Kelsey Brookes

Works
Overview

Kelsey Brookes' art knows no bounds. His work as a painter – experimenting with pop, abstract and traditional elements, has spliced color and construct with a scientific understanding of modern biochemistry to create a new genre of painting that explores an alluring, meditative abstraction. 

Kelsey Brookes masterfully melds a deep knowledge of cognitive science and art to create bright, intensely detailed paintings that abstract drug compounds, molecules, atoms, and hallucinogenic states to heighten a viewer’s sensory perceptions and reactions. His two main bodies of work — molecules and aesthetic abstractions — are created with a rigorous process of attentiveness. A process of focusing awareness on the paint that is lost from the brush as it is applied to the surface of the canvas, then refocusing attention as the mind wanders away; which provides visual evidence of both an artistic process and meditation in practice. Brookes’ molecular paintings begin as two-dimensional maps of the precise locations of individual atoms, molecular line drawings, which then expand and radiate out from these hyper detailed locations/focal points to cover the entire canvas surface. The result, but never the end result, is a colorful abstract representation of the subject molecule. Often, Brookes’ aesthetic abstractions are meticulously painted surfaces that are organically constructed or stretched to provide an overt aesthetic connection to Eastern contemplative traditions, such as Buddhism.
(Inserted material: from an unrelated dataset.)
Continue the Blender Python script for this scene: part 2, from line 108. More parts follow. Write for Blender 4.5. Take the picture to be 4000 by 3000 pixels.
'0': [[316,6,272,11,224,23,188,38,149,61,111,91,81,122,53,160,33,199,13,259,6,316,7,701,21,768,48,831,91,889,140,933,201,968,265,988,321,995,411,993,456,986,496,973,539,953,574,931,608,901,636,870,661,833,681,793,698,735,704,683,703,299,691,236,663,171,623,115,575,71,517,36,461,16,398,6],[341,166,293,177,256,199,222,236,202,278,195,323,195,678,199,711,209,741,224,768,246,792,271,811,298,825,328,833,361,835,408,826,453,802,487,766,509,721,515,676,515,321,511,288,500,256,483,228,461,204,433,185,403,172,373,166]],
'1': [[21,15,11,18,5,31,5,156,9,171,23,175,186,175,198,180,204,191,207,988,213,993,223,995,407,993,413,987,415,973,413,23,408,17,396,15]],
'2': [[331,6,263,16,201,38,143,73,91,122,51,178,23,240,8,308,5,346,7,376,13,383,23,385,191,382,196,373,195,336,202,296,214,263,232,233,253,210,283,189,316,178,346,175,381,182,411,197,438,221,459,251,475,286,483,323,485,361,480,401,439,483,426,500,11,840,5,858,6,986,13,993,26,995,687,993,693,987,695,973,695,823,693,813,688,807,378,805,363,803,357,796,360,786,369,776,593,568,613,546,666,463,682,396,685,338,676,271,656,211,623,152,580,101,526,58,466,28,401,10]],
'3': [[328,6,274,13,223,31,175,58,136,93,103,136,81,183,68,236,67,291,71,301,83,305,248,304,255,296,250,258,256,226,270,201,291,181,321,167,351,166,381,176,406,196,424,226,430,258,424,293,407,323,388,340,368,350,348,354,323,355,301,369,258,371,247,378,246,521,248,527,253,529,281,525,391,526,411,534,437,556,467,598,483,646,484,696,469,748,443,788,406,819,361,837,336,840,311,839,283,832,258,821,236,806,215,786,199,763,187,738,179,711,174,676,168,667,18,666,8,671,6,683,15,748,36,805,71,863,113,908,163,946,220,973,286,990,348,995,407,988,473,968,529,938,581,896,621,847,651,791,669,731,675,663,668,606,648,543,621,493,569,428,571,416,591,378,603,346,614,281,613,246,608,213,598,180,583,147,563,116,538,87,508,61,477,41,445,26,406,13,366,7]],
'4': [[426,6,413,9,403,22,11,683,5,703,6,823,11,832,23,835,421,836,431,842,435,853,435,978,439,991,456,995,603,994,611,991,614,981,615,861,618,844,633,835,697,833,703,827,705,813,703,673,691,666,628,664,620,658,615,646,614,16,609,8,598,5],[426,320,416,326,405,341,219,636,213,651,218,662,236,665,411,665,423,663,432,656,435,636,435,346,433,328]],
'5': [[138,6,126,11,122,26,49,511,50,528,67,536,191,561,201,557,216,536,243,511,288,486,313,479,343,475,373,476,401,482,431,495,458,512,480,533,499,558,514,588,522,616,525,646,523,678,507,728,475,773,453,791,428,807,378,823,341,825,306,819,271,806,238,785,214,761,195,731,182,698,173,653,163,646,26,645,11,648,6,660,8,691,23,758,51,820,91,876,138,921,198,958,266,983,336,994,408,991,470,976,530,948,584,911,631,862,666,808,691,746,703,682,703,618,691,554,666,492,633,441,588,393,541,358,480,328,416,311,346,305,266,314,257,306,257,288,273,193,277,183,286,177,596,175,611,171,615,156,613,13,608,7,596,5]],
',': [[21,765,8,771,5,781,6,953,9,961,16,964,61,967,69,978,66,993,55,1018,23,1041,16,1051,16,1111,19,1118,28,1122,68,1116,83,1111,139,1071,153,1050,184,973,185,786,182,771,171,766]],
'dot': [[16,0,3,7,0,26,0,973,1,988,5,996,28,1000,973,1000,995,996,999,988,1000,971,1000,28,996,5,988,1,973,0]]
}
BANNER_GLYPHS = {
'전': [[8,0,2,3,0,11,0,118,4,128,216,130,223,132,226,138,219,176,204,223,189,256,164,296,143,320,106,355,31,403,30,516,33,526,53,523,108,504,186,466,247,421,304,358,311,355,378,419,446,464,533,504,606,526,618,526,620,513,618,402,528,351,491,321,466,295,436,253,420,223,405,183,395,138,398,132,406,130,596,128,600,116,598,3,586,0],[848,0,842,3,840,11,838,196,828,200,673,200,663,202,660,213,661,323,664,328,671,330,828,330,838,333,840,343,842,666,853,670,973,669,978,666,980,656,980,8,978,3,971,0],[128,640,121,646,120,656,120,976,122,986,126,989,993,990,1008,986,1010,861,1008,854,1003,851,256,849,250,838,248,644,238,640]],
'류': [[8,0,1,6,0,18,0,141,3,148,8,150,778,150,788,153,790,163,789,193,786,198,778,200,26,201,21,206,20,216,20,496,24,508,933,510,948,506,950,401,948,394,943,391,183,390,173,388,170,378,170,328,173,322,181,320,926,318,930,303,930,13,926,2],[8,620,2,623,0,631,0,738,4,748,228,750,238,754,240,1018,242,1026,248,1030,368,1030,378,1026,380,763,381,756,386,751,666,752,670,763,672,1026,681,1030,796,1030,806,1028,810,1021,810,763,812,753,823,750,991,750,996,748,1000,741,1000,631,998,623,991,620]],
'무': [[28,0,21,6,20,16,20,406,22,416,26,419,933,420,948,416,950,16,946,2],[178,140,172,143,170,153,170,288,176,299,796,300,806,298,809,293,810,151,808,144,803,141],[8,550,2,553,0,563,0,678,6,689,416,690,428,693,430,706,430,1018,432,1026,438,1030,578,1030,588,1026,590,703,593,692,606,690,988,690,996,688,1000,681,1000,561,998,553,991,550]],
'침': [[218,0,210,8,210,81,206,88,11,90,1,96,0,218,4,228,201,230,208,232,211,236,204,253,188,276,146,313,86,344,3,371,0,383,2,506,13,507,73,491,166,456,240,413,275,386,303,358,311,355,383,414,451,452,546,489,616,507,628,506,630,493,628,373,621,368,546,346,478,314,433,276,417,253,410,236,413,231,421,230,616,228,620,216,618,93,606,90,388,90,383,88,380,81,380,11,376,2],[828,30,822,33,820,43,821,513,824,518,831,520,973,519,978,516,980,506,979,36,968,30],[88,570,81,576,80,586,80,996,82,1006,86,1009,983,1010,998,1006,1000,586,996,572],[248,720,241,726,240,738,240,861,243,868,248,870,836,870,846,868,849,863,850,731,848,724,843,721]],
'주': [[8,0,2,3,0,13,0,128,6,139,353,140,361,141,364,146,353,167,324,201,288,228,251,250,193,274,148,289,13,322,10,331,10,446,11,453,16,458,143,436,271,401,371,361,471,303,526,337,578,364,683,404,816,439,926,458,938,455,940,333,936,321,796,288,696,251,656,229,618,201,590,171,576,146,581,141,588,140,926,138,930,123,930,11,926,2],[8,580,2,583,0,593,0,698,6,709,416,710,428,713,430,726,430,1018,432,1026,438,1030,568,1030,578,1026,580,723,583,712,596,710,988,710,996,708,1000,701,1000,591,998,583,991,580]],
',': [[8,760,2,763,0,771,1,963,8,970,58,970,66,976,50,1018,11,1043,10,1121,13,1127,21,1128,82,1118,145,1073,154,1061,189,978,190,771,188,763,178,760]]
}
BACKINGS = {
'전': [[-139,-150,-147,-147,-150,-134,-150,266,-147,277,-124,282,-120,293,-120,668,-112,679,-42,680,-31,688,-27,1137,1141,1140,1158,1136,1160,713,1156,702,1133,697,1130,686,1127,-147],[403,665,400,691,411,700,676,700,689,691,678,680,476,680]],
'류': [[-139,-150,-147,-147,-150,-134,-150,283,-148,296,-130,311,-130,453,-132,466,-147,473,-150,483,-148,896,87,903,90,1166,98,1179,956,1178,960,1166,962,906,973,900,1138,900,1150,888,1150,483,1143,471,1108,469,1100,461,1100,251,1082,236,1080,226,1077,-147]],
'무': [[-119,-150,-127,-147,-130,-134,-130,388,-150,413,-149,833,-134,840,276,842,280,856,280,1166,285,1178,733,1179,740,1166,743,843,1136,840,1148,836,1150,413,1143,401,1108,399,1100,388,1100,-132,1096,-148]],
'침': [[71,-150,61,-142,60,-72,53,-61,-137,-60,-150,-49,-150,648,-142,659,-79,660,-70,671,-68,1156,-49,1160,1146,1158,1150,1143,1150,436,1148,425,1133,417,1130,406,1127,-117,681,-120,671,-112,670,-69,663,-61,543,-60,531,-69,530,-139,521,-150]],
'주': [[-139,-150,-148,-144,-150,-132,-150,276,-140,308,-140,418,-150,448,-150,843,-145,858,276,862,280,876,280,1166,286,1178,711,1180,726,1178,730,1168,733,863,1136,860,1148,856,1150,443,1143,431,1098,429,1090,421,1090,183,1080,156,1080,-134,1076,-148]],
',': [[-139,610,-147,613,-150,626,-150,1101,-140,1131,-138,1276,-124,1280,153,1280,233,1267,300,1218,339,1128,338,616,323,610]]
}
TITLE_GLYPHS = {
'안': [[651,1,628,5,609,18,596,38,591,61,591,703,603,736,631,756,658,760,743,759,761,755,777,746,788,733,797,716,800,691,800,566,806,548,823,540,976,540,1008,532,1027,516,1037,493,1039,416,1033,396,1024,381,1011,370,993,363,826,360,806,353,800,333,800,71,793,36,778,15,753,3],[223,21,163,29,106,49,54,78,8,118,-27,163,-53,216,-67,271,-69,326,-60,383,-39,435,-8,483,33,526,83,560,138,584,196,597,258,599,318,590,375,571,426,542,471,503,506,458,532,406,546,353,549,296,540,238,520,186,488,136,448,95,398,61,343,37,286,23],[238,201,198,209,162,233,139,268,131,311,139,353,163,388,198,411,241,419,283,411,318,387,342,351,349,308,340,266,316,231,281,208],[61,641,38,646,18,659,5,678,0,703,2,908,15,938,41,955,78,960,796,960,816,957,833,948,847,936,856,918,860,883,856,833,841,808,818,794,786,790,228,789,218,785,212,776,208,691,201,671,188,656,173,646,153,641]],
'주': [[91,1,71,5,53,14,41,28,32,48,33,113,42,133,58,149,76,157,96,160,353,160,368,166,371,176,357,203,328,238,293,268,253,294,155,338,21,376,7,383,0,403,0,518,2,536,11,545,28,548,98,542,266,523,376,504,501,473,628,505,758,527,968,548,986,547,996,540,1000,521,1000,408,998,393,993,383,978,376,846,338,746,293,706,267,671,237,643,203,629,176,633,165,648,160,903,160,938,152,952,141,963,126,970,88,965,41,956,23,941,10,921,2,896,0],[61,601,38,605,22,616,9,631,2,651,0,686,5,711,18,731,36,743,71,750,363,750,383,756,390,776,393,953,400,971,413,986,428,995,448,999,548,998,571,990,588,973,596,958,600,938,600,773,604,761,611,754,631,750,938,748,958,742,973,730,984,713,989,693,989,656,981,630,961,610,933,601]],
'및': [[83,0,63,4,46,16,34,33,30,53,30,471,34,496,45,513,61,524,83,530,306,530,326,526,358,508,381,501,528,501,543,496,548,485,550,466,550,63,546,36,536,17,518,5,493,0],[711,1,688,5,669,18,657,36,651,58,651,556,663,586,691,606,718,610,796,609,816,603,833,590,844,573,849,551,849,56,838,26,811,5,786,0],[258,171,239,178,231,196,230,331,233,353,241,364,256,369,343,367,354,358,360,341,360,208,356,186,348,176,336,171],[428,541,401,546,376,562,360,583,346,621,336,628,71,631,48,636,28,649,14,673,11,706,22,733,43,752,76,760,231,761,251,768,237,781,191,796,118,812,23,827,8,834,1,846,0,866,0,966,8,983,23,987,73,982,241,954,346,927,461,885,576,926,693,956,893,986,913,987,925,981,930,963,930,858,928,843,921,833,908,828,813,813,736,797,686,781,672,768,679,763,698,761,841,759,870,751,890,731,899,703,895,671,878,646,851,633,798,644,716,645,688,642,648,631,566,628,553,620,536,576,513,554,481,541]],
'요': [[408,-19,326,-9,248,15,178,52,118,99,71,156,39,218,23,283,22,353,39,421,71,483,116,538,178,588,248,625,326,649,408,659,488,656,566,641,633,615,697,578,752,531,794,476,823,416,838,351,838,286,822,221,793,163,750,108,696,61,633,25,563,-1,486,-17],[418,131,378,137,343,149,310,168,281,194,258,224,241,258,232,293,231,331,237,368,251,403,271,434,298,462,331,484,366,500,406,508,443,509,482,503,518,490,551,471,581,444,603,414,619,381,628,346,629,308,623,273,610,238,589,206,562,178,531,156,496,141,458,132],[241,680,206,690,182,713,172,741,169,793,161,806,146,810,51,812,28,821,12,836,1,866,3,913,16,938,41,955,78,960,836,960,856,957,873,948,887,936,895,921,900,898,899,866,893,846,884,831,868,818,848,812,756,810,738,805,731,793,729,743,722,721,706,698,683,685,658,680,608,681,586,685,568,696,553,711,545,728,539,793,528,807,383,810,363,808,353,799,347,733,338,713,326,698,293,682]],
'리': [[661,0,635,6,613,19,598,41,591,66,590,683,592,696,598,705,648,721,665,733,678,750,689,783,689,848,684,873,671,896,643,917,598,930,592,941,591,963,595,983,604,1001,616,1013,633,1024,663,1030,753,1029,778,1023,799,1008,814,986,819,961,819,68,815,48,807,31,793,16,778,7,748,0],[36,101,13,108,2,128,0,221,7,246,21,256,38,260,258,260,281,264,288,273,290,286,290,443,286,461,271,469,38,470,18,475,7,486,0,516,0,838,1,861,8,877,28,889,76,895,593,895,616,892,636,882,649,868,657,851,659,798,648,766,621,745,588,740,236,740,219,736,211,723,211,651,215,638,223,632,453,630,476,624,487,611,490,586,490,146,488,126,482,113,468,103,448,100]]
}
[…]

Brookes has had solo exhibitions in La Jolla, Los Angeles, New York, Detroit, London and Berlin. His work was featured as the cover art for the Red Hot Chili Peppers’ 2012 “I’m With You” 7” records and The Flaming Lips’ 2013 “Stone Roses” LP. Brookes has teamed up with RVCA, VANS, and Insight 51, among others for numerous projects. His paintings are featured in the publications SKULL STYLE: Skulls in Contemporary Art and Design, GO WEST!: Cutting-edge creative in the United States. KELSEY BROOKES: Psychedelic Space is the first monograph of the artist’s artwork and examines three years of work and four solo exhibitions. His work belongs in esteemed private collections, as well as the public permanent collections of the Museum of Contemporary Art, San Diego, the Crystal Bridges Museum of American Art, and the Frederick R. Weisman Foundation.